Abbas paye ses courses à L’éclaircie, l’épicerie solidaire d’Arcueil. – D.Bancaud

Comme les autres bénéficiaires, il vient une fois par semaine refaire le plein. Mais il passe aussi parfois participer à l’atelier « ça se joue au grenier » avec son fils, pour que le petit puisse s’amuser avec des copains. Les pauses-café avec les autres bénéficiaires lui font aussi chaud au cœur. « Il y a une bonne ambiance, je suis à l’aise avec eux. On parle de tout, de la vie chère, de la politique. Et on plaisante aussi. Ça permet d’oublier un peu les problèmes », raconte-t-il. D’autres ateliers sont aussi au programme, comme ceux dédiés au petit-déjeuner, animés par une diététicienne et proposés en partenariat avec Kellogg**. L’objectif : rappeler aux parents l’importance d’un petit-déjeuner équilibré. Des ateliers couture, cuisine ou pour savoir fabriquer sa lessive permettent aussi de créer du lien.
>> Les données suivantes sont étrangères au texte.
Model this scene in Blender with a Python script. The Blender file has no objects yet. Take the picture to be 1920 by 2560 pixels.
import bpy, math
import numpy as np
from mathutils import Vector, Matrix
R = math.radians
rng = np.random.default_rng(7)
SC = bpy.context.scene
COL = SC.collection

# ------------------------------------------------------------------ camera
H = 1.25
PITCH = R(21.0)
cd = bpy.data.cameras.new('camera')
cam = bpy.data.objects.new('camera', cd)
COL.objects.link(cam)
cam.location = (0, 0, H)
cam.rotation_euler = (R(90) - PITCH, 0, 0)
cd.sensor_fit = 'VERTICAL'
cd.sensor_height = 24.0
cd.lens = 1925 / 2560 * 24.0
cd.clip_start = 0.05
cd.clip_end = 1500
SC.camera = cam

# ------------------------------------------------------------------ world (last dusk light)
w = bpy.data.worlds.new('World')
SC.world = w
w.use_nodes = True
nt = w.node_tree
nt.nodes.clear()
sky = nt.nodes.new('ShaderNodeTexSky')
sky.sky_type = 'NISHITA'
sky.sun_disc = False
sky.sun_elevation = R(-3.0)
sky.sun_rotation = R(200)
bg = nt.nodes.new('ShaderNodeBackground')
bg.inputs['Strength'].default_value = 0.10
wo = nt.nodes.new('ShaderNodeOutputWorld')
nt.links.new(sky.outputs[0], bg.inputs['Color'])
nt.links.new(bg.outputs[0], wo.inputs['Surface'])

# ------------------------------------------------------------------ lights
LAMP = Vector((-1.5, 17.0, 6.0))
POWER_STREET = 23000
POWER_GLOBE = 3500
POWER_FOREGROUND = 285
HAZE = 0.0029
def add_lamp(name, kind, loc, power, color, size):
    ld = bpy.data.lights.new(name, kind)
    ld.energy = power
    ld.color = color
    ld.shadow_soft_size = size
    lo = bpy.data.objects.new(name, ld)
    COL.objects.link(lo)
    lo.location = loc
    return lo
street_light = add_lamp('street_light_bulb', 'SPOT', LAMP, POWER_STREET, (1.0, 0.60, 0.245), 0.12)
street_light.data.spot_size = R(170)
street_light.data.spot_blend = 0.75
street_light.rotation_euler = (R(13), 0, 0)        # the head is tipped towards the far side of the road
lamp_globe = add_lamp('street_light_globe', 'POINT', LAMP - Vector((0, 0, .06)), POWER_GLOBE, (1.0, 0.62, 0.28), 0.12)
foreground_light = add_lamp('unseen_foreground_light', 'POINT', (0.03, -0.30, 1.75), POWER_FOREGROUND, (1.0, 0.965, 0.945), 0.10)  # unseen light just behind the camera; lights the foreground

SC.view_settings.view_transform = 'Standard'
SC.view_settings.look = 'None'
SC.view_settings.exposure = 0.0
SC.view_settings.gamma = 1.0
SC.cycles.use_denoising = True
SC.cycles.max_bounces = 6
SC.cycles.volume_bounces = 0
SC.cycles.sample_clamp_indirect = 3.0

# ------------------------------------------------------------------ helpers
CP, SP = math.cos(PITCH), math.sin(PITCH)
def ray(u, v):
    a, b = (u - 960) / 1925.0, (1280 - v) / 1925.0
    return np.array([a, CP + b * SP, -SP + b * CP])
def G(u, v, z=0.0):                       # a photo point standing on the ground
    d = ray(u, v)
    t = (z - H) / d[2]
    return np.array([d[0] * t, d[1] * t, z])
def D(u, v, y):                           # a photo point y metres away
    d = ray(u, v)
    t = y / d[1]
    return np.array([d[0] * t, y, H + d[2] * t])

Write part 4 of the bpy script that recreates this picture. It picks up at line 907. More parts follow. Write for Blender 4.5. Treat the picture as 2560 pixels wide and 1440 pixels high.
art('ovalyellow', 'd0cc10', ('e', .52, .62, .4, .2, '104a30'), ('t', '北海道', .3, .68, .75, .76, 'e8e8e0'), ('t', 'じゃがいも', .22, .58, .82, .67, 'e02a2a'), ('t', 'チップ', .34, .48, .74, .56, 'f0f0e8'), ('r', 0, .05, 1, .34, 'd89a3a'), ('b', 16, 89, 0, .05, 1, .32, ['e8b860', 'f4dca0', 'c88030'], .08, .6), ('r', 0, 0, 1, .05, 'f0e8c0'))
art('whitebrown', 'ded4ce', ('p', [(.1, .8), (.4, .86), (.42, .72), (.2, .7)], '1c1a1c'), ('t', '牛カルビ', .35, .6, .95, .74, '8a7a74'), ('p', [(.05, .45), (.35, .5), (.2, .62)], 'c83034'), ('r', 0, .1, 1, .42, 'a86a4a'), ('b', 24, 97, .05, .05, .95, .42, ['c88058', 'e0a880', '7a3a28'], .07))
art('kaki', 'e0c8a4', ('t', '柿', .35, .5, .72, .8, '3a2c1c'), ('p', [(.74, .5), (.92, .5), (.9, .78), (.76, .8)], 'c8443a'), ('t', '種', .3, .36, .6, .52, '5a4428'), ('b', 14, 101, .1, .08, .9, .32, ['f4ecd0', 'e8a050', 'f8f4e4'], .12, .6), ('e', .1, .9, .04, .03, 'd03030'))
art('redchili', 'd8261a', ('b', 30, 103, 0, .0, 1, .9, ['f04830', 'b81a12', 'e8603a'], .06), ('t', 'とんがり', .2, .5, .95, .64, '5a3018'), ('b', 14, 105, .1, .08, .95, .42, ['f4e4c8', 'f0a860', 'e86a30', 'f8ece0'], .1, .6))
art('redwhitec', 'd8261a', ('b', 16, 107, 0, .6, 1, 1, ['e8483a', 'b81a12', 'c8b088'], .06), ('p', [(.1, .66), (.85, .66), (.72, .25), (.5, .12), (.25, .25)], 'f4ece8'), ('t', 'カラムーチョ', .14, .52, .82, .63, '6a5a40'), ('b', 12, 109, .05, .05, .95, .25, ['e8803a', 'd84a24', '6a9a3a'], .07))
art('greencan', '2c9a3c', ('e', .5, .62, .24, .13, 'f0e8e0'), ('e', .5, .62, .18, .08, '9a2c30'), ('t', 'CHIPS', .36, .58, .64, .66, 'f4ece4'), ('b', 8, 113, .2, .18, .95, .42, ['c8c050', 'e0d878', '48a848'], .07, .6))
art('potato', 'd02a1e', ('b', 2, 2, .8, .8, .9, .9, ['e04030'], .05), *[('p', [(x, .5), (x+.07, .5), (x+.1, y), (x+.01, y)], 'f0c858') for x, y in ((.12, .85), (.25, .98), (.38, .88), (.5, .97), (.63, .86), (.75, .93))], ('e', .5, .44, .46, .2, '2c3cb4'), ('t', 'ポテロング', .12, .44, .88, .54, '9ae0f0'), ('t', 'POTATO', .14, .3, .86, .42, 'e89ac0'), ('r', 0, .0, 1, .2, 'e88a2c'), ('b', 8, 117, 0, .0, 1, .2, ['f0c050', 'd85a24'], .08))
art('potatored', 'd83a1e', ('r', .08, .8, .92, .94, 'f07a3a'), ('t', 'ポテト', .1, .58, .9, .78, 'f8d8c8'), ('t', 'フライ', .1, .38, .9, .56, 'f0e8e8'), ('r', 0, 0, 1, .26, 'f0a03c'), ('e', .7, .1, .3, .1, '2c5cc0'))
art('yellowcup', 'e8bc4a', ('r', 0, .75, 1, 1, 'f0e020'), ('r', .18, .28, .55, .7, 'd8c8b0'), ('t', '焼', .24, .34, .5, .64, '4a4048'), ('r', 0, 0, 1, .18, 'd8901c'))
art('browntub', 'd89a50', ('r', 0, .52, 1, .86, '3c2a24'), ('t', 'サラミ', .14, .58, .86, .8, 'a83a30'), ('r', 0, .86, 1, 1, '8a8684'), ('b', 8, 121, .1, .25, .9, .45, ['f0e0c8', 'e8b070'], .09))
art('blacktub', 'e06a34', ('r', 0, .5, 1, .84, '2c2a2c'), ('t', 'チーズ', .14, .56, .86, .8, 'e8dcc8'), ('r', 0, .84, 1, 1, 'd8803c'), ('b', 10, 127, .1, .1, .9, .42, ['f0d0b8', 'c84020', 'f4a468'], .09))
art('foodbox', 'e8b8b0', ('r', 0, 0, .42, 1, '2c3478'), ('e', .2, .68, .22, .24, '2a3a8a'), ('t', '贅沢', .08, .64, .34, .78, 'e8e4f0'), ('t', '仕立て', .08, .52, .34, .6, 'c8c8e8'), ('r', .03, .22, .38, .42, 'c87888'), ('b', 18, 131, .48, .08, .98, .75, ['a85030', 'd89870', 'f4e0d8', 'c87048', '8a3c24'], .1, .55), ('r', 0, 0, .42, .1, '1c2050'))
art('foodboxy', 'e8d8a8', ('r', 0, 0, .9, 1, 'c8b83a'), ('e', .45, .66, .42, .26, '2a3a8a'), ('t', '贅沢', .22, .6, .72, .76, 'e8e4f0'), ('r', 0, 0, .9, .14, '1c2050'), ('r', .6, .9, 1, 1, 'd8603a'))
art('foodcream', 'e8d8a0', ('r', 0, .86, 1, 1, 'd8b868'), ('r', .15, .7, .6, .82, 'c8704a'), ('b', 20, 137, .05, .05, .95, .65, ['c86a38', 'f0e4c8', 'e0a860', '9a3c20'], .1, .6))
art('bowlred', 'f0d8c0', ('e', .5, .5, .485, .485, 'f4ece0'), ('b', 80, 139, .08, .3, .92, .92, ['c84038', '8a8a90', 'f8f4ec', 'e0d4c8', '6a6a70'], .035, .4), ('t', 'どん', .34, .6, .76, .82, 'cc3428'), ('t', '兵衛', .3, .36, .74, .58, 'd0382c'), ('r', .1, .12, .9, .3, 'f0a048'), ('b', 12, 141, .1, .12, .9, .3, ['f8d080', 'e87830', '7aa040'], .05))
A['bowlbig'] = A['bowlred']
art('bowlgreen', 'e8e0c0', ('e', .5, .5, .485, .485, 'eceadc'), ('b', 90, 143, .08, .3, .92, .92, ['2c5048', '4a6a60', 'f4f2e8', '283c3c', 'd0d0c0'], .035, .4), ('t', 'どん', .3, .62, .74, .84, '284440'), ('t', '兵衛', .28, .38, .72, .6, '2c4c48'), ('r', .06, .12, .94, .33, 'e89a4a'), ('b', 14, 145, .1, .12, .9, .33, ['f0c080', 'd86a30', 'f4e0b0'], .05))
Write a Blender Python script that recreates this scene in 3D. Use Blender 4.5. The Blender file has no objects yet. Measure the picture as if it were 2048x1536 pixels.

Des courses et de l’espoir en bandoulière

Avec toutes ces initiatives et l’aide qu’ils reçoivent, les bénéficiaires de l’épicerie solidaire reprennent peu à peu confiance en eux et en la vie. « Ici, on ne porte jamais de jugement », insiste Catherine Gouzou.

Abbas, lui, repart d’ici avec ses courses, mais aussi avec de l’espoir en bandoulière : « Peut-être que dans 6 mois, j’aurai du boulot. Je reviendrai juste pour dire bonjour », souffle-t-il en tournant les talons.